● **Exercise details**
Copy exactly the lines from the start of the data below through the one that carries "return np.concatenate(C), np.concatenate(O), np.concatenate(I)", and only those.

● **Information shown**
— Start —

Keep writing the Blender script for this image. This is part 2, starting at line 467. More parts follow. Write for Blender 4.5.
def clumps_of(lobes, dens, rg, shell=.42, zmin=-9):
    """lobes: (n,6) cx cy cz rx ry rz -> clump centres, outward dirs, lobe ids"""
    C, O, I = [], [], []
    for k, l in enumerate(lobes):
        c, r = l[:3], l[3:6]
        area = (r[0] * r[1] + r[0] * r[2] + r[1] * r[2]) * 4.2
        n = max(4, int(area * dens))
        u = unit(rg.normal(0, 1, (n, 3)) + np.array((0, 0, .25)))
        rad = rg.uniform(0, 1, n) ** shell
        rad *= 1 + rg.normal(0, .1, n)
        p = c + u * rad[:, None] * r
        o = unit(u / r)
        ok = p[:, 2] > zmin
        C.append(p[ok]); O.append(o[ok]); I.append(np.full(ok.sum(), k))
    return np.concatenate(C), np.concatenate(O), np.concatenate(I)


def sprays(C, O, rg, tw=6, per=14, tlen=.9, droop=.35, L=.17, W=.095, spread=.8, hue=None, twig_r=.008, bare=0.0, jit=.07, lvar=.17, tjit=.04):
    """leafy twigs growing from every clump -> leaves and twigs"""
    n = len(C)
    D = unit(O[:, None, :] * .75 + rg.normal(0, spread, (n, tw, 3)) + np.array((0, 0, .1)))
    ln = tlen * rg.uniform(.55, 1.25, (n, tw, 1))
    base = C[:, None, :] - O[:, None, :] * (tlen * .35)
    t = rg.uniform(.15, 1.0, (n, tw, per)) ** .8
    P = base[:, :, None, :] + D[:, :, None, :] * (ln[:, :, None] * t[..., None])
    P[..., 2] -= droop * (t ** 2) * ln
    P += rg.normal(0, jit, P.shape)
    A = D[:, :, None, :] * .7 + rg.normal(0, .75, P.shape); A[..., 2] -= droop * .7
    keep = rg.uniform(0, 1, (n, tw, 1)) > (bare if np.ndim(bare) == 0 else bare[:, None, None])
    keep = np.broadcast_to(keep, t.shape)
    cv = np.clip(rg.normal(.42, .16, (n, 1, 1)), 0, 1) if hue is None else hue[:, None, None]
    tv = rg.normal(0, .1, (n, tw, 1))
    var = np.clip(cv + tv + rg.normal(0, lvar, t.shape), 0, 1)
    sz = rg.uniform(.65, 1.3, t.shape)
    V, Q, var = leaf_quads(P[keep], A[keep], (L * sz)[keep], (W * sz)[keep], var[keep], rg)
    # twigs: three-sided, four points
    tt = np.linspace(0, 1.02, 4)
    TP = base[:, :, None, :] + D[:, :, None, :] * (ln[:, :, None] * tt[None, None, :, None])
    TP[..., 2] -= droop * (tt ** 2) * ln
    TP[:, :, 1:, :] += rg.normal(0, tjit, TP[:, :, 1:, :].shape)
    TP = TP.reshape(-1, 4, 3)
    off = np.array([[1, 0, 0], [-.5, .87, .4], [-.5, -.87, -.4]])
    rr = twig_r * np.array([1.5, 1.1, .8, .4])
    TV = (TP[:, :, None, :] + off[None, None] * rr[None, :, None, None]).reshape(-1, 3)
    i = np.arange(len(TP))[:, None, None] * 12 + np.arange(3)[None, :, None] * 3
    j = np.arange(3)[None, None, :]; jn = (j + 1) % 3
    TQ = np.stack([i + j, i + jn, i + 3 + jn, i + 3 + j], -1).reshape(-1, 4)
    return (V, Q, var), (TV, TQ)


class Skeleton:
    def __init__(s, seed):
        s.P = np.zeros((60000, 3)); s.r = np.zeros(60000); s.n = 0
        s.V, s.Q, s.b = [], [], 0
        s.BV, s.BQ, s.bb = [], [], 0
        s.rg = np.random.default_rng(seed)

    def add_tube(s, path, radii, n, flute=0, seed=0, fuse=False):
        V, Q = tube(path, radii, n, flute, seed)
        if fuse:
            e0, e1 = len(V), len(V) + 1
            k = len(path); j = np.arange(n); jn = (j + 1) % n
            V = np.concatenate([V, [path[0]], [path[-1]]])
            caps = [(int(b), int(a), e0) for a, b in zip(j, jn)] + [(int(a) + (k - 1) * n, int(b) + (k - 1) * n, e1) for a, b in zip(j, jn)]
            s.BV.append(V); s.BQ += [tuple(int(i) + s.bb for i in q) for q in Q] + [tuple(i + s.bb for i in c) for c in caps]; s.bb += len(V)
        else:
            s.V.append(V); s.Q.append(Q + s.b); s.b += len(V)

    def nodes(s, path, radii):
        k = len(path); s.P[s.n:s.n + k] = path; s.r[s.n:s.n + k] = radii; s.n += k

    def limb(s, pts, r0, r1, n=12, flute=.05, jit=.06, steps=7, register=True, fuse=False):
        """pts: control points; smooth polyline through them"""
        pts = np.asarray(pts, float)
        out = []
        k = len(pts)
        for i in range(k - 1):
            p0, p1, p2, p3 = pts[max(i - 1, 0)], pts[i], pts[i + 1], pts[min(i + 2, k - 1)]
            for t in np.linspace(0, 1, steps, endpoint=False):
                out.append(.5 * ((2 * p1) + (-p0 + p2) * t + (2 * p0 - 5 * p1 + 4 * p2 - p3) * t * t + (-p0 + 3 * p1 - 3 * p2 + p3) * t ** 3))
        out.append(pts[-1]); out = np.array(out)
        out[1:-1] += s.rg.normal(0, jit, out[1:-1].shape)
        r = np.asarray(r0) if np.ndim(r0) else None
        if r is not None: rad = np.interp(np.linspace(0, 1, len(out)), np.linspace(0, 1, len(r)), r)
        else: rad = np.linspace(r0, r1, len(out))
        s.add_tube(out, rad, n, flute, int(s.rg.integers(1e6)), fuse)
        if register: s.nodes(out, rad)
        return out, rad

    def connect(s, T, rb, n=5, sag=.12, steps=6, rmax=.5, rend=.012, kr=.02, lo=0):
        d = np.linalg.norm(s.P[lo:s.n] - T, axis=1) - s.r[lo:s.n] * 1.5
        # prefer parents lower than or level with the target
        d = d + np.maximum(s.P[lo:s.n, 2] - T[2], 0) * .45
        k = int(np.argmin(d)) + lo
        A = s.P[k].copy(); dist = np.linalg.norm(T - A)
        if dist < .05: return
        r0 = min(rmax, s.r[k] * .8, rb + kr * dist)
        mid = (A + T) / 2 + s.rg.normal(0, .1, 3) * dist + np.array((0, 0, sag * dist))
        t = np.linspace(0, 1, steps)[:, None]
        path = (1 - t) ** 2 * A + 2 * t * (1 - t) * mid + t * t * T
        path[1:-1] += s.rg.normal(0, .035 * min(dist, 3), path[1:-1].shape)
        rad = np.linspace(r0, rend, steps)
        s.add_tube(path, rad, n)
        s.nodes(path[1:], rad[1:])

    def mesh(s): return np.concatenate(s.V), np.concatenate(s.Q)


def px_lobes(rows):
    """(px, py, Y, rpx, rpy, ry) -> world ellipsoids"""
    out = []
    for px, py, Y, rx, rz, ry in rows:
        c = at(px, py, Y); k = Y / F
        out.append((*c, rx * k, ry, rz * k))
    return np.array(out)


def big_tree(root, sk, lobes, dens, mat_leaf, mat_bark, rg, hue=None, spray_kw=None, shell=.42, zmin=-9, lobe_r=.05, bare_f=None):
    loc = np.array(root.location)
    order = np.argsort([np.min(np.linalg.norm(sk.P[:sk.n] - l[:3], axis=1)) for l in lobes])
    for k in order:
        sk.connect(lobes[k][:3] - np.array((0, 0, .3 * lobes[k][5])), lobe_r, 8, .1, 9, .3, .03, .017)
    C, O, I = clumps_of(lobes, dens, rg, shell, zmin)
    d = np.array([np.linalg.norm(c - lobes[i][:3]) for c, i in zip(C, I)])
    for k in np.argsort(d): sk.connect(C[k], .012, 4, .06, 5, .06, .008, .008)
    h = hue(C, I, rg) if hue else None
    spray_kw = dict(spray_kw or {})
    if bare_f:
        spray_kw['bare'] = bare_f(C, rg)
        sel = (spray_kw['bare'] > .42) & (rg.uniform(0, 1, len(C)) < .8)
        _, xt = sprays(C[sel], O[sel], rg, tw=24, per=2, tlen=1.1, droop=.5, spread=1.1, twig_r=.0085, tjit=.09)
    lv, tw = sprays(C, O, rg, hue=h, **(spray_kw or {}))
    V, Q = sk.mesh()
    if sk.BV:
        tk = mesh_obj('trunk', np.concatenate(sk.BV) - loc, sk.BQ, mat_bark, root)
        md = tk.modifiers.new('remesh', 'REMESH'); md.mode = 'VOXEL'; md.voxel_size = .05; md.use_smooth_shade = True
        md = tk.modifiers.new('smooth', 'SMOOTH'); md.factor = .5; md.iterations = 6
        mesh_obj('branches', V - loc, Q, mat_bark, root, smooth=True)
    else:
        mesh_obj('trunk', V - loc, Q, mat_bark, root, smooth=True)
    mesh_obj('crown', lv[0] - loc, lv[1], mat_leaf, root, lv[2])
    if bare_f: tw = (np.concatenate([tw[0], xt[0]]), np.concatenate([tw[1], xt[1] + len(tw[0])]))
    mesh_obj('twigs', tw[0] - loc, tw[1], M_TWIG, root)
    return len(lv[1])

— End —

● **Answer below**
Keep writing the Blender script for this image. This is part 2, starting at line 467. More parts follow. Write for Blender 4.5.
def clumps_of(lobes, dens, rg, shell=.42, zmin=-9):
    """lobes: (n,6) cx cy cz rx ry rz -> clump centres, outward dirs, lobe ids"""
    C, O, I = [], [], []
    for k, l in enumerate(lobes):
        c, r = l[:3], l[3:6]
        area = (r[0] * r[1] + r[0] * r[2] + r[1] * r[2]) * 4.2
        n = max(4, int(area * dens))
        u = unit(rg.normal(0, 1, (n, 3)) + np.array((0, 0, .25)))
        rad = rg.uniform(0, 1, n) ** shell
        rad *= 1 + rg.normal(0, .1, n)
        p = c + u * rad[:, None] * r
        o = unit(u / r)
        ok = p[:, 2] > zmin
        C.append(p[ok]); O.append(o[ok]); I.append(np.full(ok.sum(), k))
    return np.concatenate(C), np.concatenate(O), np.concatenate(I)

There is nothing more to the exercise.